3. Establish the royalty rate for each bank by:

  • Calculating brand strength on a scale of zero to 100 according to a number of attributes, including asset strength, emotional connection, market share and profitability.
  • Determining the royalty rate for each revenue stream mentioned in step one.
  • Calculating the future royalty income stream.

4. Calculate the discount rate specific to each bank, taking account of its size, geographical presence, reputation, gearing and brand rating (see below).

5. Discount future royalty stream (explicit forecast and perpetuity periods) to a net present value – the brand value.

Royalty relief approach

Brand Finance uses a ‘relief from royalty’ methodology that determines the value of the brand in relation to the royalty rate that would be payable for its use, were it owned by a third party. The royalty rate is applied to future revenue to determine an earnings stream that is attributable to the brand. The brand earnings stream is then discounted back to a net present value. 

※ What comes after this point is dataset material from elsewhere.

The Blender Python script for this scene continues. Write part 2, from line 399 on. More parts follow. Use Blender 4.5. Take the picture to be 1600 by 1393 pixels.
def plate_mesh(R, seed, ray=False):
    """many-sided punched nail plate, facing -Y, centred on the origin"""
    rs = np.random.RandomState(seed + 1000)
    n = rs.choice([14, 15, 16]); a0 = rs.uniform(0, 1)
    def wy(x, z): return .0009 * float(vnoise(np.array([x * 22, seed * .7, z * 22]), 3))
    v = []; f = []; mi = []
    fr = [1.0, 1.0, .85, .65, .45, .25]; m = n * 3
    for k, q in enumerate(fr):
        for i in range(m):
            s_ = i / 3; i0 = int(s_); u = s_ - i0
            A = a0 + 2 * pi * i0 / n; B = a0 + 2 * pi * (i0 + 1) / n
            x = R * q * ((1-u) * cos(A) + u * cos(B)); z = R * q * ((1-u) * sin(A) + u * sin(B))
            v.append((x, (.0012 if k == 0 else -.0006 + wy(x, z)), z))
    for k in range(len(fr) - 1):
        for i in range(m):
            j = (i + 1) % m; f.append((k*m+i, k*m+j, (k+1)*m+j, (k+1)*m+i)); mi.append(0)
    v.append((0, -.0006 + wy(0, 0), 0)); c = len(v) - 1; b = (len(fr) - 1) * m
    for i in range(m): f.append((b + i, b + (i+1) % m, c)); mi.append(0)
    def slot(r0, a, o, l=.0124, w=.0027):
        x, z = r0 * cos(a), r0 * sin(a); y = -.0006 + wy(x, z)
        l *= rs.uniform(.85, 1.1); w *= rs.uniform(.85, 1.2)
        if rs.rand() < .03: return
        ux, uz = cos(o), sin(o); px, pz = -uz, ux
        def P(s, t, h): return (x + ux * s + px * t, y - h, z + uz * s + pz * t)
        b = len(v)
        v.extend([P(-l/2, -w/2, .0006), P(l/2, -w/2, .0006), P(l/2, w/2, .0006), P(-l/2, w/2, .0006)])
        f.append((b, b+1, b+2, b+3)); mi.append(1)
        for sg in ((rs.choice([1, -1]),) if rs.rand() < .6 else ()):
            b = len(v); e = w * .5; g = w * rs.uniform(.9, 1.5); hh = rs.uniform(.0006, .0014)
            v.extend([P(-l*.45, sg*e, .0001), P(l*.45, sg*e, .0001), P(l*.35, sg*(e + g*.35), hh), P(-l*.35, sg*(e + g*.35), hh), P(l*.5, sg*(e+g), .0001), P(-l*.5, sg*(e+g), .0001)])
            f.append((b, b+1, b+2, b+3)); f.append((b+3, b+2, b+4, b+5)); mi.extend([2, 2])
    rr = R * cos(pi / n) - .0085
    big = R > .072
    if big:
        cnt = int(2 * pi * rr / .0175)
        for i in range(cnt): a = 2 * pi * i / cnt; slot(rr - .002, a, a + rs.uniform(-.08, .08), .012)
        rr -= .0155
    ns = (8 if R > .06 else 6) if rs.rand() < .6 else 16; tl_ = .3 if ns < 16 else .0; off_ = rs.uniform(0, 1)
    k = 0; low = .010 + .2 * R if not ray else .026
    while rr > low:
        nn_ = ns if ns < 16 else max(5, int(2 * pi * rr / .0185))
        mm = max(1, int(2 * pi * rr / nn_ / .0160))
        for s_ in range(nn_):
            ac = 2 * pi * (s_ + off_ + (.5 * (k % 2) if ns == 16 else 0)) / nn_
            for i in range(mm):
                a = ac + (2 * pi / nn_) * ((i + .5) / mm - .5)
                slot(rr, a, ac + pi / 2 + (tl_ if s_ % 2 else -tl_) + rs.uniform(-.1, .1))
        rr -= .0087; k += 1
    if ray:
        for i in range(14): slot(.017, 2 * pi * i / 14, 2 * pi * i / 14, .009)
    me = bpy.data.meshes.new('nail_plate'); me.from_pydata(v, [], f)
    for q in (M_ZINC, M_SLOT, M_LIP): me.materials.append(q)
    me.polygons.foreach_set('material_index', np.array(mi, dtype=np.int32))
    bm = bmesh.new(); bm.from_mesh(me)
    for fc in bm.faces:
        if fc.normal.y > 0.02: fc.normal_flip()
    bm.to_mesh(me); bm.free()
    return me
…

This approach is used for three reasons: it is favoured by tax authorities and the courts because it calculates brand values by reference to documented third-party transactions; it can be done using publicly available financial information and it is compliant to the requirement under the International Valuation Standards Committee (IVSC) to determine Fair Market Value of brands.

Brand ratings

These are calculated using Brand Finance’s ßrandßeta analysis, which benchmarks the strength, risk and potential of a brand relative to its competitors, on a scale from AAA to D. It is conceptually similar to a credit rating. The data used to calculate the ratings comes from various sources including Bloomberg annual reports and Brand Finance research.

Brand ratings definitions

AAA Extremely strong AA Very strong

A Strong BBB-B Average CCC-C Weak

DDD-D Failing

Valuation date

All brand values in the report are for the year ending December 31, 2014.